Não fossem as circunstâncias que rodearam a ascensão de Juan Perón ao poder, na primeira metade dos anos 40, e a influência de Prebisch na Argentina teria sido consideravelmente maior. Contou-me ele que, por muito pouco, não houve uma aproximação sua com o coronel Perón, na primeira fase deste. Todas as conjecturas aqui são possíveis. Houvesse Perón recebido um pouco de instrução econômica, chegando a perceber não apenas os pontos fortes mas também os fracos da economia argentina, e quiçá sua paranóia não fosse a mesma. Anos depois (às vésperas do golpe que o derrubou), Perón buscou contato com Prebisch, sendo a vez deste recusar. Quando, em 1955, sai Perón, Prebisch já havia feito sua opção definitiva por uma carreira internacional, o que deu à sua influência um alcance muito maior, mas o privou de exercer na Argentina o papel de estadista que lhe parecia naturalmente reservado.

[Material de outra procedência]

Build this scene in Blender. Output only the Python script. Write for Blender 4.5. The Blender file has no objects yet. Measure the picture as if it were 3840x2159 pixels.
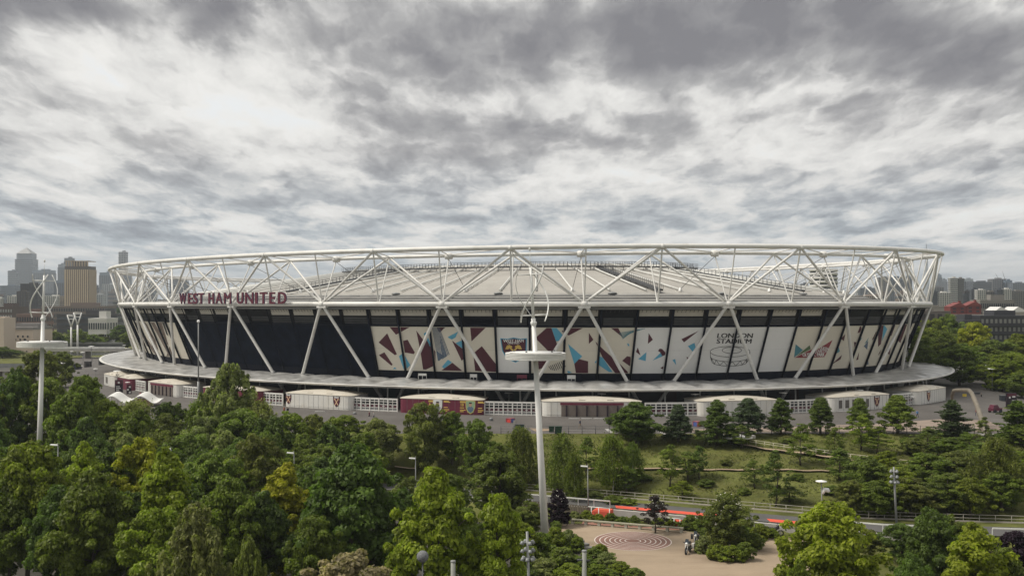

Sendo um pensador que não se desprendia do real, Prebisch era dotado de excepcional poder de concentração e de capacidade para traduzir a realidade em categorias abstratas. Demais, nenhuma inibição doutrinária o detinha no uso da imaginação. As inibições podiam advir de seu senso de oportunidade no uso das idéias, mas nunca de autocensura intelectual. Estimulava a todos que com ele colaboravam a desenvolverem cabalmente o próprio pensamento, explicitando todas as premissas e descobrindo todos os corolários. Falecia-lhe contudo o interesse pela especulação puramente gratuita, muitas vezes essencial para o progresso da ciência.

O debate que provocou, nos anos 50, no mundo acadêmico, em torno da divisão internacional do trabalho, é elucidativo da força e das limitações de seu trabalho teórico. Seu ponto de partida era o problema dos ajustamentos dos balanços de pagamento, conforme referimos. No centro dessa questão estava a ''circulação do ouro'', ou seja, os movimentos internacionais de capitais. Por outro lado, a Argentina se beneficiava de importante influxo migratório e mesmo de importação estacional de mão-de-obra européia, os chamados trabalhadores golondrinos. A mobilidade institucional dos fatores era, portanto, um dado imediato de observação, do qual ele partiu. Mas essa mobilidade não assegurava a propagação internacional do progresso técnico, a cuja lentidão se atribuía a tendência à concentração da renda nas economias centrais. Sua crítica, portanto, era à ordem econômica internacional existente. Ora, a teoria prevalecente do comércio internacional não se fundava na observação da realidade, sendo um esforço para explicar a razão de ser da divisão do trabalho entre regiões, na hipótese de imobilidade de fatores. Havia, portanto, um desencontro fundamental entre o discurso de Prebisch e aquele dos professores universitários que continuavam convencidos da indestrutibilidade da teoria das vantagens comparativas. Prebisch era acoimado de ''ignorante'', o que não impedia que suas idéias influenciassem consideravelmente os formuladores de política econômica. Contudo, Prebisch não se deteve para desenvolver teoricamente o seu pensamento, como se temesse abrir o flanco às aguerridas falanges dos teóricos ortodoxos. Os esboços de teorização sobre o ''capitalismo periférico'', ensaiados no final dos anos 70, valem apenas pelas ricas sugestões que contêm.

A referência que me vem ao espírito, quando penso em Prebisch, é Goethe, com quem se parecia inclusive fisicamente. Tinha o mesmo senso de universalismo, a mesma fortaleza interior e a mesma ânsia de viver cada momento plenamente. Tratava de não dispersar-se, o que o fazia privar-se de muitas coisas. Mas tinha momentos de arrebatamento, inclusive de paixões, deixando-se arrastar, mas, como Goethe, guardando para si a última palavra. Centrava-se no presente, não sendo fácil induzi-lo a relembranças. Podíamos passar horas bebendo um bom tinto chileno enquanto observávamos as montanhas nevadas da varanda de sua casa de campo nos arredores de Santiago. E também podíamos marchar quilômetros pelas encostas próximas. Seu pensamento estava sempre voltado para o mundo real, em particular aquele sobre o qual podemos agir. Não se permitia devaneios. Quando abandonou sua última função de assessoria, junto ao governo de Raúl Alfonsín, veio-lhe o sentimento de que sua vida ativa se esgotava. Não lhe interessava o papel de simples testemunha. Desejou que a morte lhe chegasse rápida, sem vacilações. Cumpriu-se o destino.